Scenes as source code

++++++++

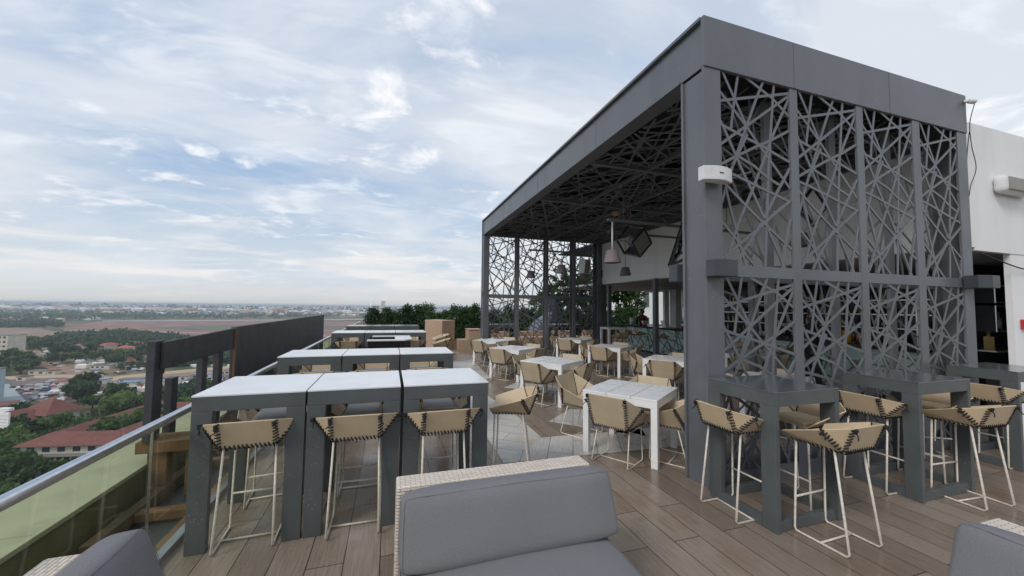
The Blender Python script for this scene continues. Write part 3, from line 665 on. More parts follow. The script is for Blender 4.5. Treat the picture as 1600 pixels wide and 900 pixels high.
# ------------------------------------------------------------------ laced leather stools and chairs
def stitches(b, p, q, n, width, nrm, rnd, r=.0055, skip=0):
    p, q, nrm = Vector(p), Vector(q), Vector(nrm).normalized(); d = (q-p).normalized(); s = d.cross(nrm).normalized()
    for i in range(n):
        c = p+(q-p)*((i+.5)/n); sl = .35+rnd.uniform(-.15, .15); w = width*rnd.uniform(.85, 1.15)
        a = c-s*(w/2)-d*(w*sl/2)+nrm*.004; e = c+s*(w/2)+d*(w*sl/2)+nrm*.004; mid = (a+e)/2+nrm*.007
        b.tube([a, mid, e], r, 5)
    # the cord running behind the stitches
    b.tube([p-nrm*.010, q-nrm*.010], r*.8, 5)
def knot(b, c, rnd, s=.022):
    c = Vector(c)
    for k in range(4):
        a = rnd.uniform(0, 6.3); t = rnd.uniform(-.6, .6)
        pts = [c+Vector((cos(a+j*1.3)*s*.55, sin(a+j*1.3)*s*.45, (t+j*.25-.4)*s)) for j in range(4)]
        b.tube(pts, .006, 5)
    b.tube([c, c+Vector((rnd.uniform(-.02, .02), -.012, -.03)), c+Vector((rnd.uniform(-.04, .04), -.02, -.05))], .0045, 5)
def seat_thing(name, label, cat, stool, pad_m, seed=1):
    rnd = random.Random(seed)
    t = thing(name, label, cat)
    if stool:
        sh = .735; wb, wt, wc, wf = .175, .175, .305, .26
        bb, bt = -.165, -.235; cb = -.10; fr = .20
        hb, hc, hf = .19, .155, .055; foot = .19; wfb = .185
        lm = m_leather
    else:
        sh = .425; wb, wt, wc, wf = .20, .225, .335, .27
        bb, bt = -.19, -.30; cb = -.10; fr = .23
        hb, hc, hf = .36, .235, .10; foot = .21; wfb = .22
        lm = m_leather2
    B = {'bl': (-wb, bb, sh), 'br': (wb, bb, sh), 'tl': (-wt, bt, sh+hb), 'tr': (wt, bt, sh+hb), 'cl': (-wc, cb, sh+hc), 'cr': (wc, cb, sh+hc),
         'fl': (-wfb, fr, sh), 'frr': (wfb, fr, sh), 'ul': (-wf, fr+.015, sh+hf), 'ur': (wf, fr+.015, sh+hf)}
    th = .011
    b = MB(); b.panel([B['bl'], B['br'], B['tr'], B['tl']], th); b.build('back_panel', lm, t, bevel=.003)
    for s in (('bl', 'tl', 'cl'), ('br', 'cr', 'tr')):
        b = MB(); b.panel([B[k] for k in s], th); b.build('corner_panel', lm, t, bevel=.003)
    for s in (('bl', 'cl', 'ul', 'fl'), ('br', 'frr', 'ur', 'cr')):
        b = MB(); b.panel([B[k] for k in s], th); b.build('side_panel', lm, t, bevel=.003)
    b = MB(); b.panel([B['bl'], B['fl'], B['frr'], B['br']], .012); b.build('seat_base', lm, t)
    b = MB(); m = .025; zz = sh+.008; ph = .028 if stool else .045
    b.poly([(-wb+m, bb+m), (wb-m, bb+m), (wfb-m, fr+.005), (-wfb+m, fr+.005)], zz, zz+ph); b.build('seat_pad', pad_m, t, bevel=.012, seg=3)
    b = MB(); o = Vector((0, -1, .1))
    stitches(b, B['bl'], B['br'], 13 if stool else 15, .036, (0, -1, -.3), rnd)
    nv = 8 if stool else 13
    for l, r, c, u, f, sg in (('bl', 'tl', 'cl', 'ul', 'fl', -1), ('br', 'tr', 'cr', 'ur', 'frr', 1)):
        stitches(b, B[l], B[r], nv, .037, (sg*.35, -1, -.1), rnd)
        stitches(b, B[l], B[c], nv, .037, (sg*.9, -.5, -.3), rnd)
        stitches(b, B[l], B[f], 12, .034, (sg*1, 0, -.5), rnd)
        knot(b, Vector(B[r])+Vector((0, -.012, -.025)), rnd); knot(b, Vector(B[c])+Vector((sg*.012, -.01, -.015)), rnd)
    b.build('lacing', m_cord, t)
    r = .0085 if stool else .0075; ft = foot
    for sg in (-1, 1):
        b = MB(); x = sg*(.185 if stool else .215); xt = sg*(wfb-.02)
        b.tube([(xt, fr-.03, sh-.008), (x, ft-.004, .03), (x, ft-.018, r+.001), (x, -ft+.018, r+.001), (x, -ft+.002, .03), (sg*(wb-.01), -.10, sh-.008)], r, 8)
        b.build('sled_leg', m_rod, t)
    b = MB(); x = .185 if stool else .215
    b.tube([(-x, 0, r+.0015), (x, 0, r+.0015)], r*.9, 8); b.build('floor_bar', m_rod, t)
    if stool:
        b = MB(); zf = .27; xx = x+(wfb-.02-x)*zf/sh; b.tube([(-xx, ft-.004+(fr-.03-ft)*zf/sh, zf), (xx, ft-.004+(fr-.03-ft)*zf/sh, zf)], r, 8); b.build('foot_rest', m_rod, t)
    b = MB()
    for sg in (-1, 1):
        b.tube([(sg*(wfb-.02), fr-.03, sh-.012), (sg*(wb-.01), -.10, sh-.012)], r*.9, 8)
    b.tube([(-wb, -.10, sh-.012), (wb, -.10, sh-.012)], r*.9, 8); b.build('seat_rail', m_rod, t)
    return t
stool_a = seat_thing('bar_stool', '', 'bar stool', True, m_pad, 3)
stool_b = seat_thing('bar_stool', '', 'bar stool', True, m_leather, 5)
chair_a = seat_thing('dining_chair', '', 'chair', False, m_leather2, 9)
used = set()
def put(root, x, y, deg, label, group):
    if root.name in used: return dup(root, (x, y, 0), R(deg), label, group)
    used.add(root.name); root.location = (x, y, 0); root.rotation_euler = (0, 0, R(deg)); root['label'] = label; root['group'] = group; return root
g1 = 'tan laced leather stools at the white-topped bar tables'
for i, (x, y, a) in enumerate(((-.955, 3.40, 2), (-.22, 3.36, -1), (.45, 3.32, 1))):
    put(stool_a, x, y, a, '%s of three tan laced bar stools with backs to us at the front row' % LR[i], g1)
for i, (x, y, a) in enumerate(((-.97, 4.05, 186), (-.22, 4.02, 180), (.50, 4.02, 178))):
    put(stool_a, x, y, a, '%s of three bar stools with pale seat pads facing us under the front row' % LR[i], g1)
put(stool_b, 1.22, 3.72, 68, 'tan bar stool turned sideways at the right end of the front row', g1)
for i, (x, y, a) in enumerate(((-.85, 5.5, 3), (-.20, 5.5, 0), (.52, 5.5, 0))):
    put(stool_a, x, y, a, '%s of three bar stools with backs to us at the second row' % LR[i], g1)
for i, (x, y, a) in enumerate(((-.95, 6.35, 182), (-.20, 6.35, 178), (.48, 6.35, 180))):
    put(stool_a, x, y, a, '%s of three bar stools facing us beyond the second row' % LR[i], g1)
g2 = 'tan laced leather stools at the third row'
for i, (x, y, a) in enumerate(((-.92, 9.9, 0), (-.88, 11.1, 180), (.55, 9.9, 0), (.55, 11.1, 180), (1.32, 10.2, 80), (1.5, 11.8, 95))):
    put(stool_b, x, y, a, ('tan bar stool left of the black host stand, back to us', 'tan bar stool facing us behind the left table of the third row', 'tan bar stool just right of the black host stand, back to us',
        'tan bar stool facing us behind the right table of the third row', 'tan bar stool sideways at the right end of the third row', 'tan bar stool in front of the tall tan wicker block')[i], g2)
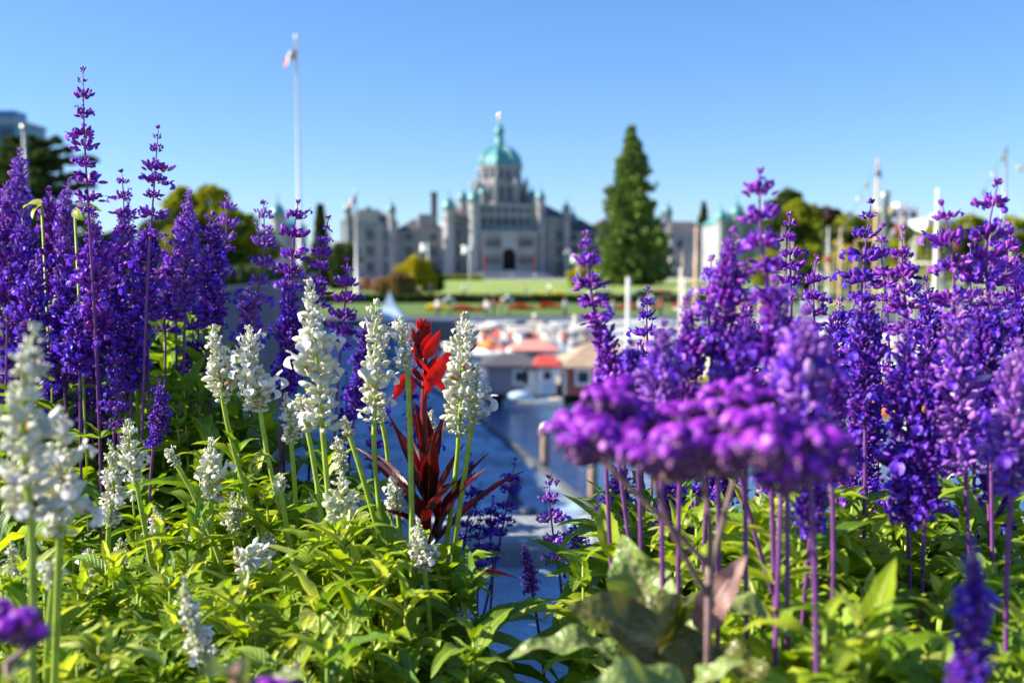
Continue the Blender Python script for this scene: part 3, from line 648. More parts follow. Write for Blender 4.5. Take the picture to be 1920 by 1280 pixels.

++++++++

### TO BE DONE
Pictures are to be left out; all else in the entries above is to be quoted exactly.

### EXERCISE ANSWER
The Blender Python script for this scene continues. Write part 3, from line 665 on. More parts follow. The script is for Blender 4.5. Treat the picture as 1600 pixels wide and 900 pixels high.
# ------------------------------------------------------------------ laced leather stools and chairs
def stitches(b, p, q, n, width, nrm, rnd, r=.0055, skip=0):
    p, q, nrm = Vector(p), Vector(q), Vector(nrm).normalized(); d = (q-p).normalized(); s = d.cross(nrm).normalized()
    for i in range(n):
        c = p+(q-p)*((i+.5)/n); sl = .35+rnd.uniform(-.15, .15); w = width*rnd.uniform(.85, 1.15)
        a = c-s*(w/2)-d*(w*sl/2)+nrm*.004; e = c+s*(w/2)+d*(w*sl/2)+nrm*.004; mid = (a+e)/2+nrm*.007
        b.tube([a, mid, e], r, 5)
    # the cord running behind the stitches
    b.tube([p-nrm*.010, q-nrm*.010], r*.8, 5)
def knot(b, c, rnd, s=.022):
    c = Vector(c)
    for k in range(4):
        a = rnd.uniform(0, 6.3); t = rnd.uniform(-.6, .6)
        pts = [c+Vector((cos(a+j*1.3)*s*.55, sin(a+j*1.3)*s*.45, (t+j*.25-.4)*s)) for j in range(4)]
        b.tube(pts, .006, 5)
    b.tube([c, c+Vector((rnd.uniform(-.02, .02), -.012, -.03)), c+Vector((rnd.uniform(-.04, .04), -.02, -.05))], .0045, 5)
def seat_thing(name, label, cat, stool, pad_m, seed=1):
    rnd = random.Random(seed)
    t = thing(name, label, cat)
    if stool:
        sh = .735; wb, wt, wc, wf = .175, .175, .305, .26
        bb, bt = -.165, -.235; cb = -.10; fr = .20
        hb, hc, hf = .19, .155, .055; foot = .19; wfb = .185
        lm = m_leather
    else:
        sh = .425; wb, wt, wc, wf = .20, .225, .335, .27
        bb, bt = -.19, -.30; cb = -.10; fr = .23
        hb, hc, hf = .36, .235, .10; foot = .21; wfb = .22
        lm = m_leather2
    B = {'bl': (-wb, bb, sh), 'br': (wb, bb, sh), 'tl': (-wt, bt, sh+hb), 'tr': (wt, bt, sh+hb), 'cl': (-wc, cb, sh+hc), 'cr': (wc, cb, sh+hc),
         'fl': (-wfb, fr, sh), 'frr': (wfb, fr, sh), 'ul': (-wf, fr+.015, sh+hf), 'ur': (wf, fr+.015, sh+hf)}
    th = .011
    b = MB(); b.panel([B['bl'], B['br'], B['tr'], B['tl']], th); b.build('back_panel', lm, t, bevel=.003)
    for s in (('bl', 'tl', 'cl'), ('br', 'cr', 'tr')):
        b = MB(); b.panel([B[k] for k in s], th); b.build('corner_panel', lm, t, bevel=.003)
    for s in (('bl', 'cl', 'ul', 'fl'), ('br', 'frr', 'ur', 'cr')):
        b = MB(); b.panel([B[k] for k in s], th); b.build('side_panel', lm, t, bevel=.003)
    b = MB(); b.panel([B['bl'], B['fl'], B['frr'], B['br']], .012); b.build('seat_base', lm, t)
    b = MB(); m = .025; zz = sh+.008; ph = .028 if stool else .045
    b.poly([(-wb+m, bb+m), (wb-m, bb+m), (wfb-m, fr+.005), (-wfb+m, fr+.005)], zz, zz+ph); b.build('seat_pad', pad_m, t, bevel=.012, seg=3)
    b = MB(); o = Vector((0, -1, .1))
    stitches(b, B['bl'], B['br'], 13 if stool else 15, .036, (0, -1, -.3), rnd)
    nv = 8 if stool else 13
    for l, r, c, u, f, sg in (('bl', 'tl', 'cl', 'ul', 'fl', -1), ('br', 'tr', 'cr', 'ur', 'frr', 1)):
        stitches(b, B[l], B[r], nv, .037, (sg*.35, -1, -.1), rnd)
        stitches(b, B[l], B[c], nv, .037, (sg*.9, -.5, -.3), rnd)
        stitches(b, B[l], B[f], 12, .034, (sg*1, 0, -.5), rnd)
        knot(b, Vector(B[r])+Vector((0, -.012, -.025)), rnd); knot(b, Vector(B[c])+Vector((sg*.012, -.01, -.015)), rnd)
    b.build('lacing', m_cord, t)
    r = .0085 if stool else .0075; ft = foot
    for sg in (-1, 1):
        b = MB(); x = sg*(.185 if stool else .215); xt = sg*(wfb-.02)
        b.tube([(xt, fr-.03, sh-.008), (x, ft-.004, .03), (x, ft-.018, r+.001), (x, -ft+.018, r+.001), (x, -ft+.002, .03), (sg*(wb-.01), -.10, sh-.008)], r, 8)
        b.build('sled_leg', m_rod, t)
    b = MB(); x = .185 if stool else .215
    b.tube([(-x, 0, r+.0015), (x, 0, r+.0015)], r*.9, 8); b.build('floor_bar', m_rod, t)
    if stool:
        b = MB(); zf = .27; xx = x+(wfb-.02-x)*zf/sh; b.tube([(-xx, ft-.004+(fr-.03-ft)*zf/sh, zf), (xx, ft-.004+(fr-.03-ft)*zf/sh, zf)], r, 8); b.build('foot_rest', m_rod, t)
    b = MB()
    for sg in (-1, 1):
        b.tube([(sg*(wfb-.02), fr-.03, sh-.012), (sg*(wb-.01), -.10, sh-.012)], r*.9, 8)
    b.tube([(-wb, -.10, sh-.012), (wb, -.10, sh-.012)], r*.9, 8); b.build('seat_rail', m_rod, t)
    return t
stool_a = seat_thing('bar_stool', '', 'bar stool', True, m_pad, 3)
stool_b = seat_thing('bar_stool', '', 'bar stool', True, m_leather, 5)
chair_a = seat_thing('dining_chair', '', 'chair', False, m_leather2, 9)
used = set()
def put(root, x, y, deg, label, group):
    if root.name in used: return dup(root, (x, y, 0), R(deg), label, group)
    used.add(root.name); root.location = (x, y, 0); root.rotation_euler = (0, 0, R(deg)); root['label'] = label; root['group'] = group; return root
g1 = 'tan laced leather stools at the white-topped bar tables'
for i, (x, y, a) in enumerate(((-.955, 3.40, 2), (-.22, 3.36, -1), (.45, 3.32, 1))):
    put(stool_a, x, y, a, '%s of three tan laced bar stools with backs to us at the front row' % LR[i], g1)
for i, (x, y, a) in enumerate(((-.97, 4.05, 186), (-.22, 4.02, 180), (.50, 4.02, 178))):
    put(stool_a, x, y, a, '%s of three bar stools with pale seat pads facing us under the front row' % LR[i], g1)
put(stool_b, 1.22, 3.72, 68, 'tan bar stool turned sideways at the right end of the front row', g1)
for i, (x, y, a) in enumerate(((-.85, 5.5, 3), (-.20, 5.5, 0), (.52, 5.5, 0))):
    put(stool_a, x, y, a, '%s of three bar stools with backs to us at the second row' % LR[i], g1)
for i, (x, y, a) in enumerate(((-.95, 6.35, 182), (-.20, 6.35, 178), (.48, 6.35, 180))):
    put(stool_a, x, y, a, '%s of three bar stools facing us beyond the second row' % LR[i], g1)
g2 = 'tan laced leather stools at the third row'
for i, (x, y, a) in enumerate(((-.92, 9.9, 0), (-.88, 11.1, 180), (.55, 9.9, 0), (.55, 11.1, 180), (1.32, 10.2, 80), (1.5, 11.8, 95))):
    put(stool_b, x, y, a, ('tan bar stool left of the black host stand, back to us', 'tan bar stool facing us behind the left table of the third row', 'tan bar stool just right of the black host stand, back to us',
        'tan bar stool facing us behind the right table of the third row', 'tan bar stool sideways at the right end of the third row', 'tan bar stool in front of the tall tan wicker block')[i], g2)
Continue the Blender Python script for this scene: part 3, from line 648. More parts follow. Write for Blender 4.5. Take the picture to be 1920 by 1280 pixels.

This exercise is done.